The word ‘atonement’ was created by William Tyndale, the first person to translate the bible into English from original Hebrew and Greek texts.  It literally means “at-one-ment”, the bringing together of that which has been separated.  Tyndale used this word as a translation for several different biblical words which mean ‘reconciliation.’  Like so many before him, he saw in the Cross a work meant to unite God to a world estranged from God – at-one-ment – and to bridge the chasm between peoples so deeply divided against one another.  Does Jesus accomplish this by transferring the unpayable balance of our sins into his own account or did he make it possible by holding before us the worst of our behavior and calling us to repent? 

A rocket strike at a railroad station kills dozens of innocents, injuring scores more, all attempting to flee the destruction of their homeland.  Before the soldiers fired the weapon they took the time to paint on it a message: “For the Children.”  I ask you this: did Jesus die on the Cross so the sins of these perpetrators would be forgiven (the atonement theory) or to hold up to us a mirror which forces us to look at our darkest tendencies and calls us to repentance and change?
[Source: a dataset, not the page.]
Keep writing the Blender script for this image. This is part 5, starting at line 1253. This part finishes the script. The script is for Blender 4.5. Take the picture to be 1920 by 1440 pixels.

Well, either way, this much is certain: as individuals, as a people, as a society, as the human family, we desperately need God’s Spirit to fall upon us to transform us in ways we desire but cannot achieve through our own initiatives and merits.  Through the observance of Holy Week, we are invited to do more than shout “Crucify him.”  We are invited to walk with Jesus, to ponder the meaning of a symbolic foot washing, to share in the institution of his sacred meal, to stand in silence at Golgotha, to die with him, and (ultimately) to rise with him in newness of life.  It is a journey from “Crucify him” to “Create in me a new, clean heart.”  I invite you to join me on this pilgrimage of dying and new birth.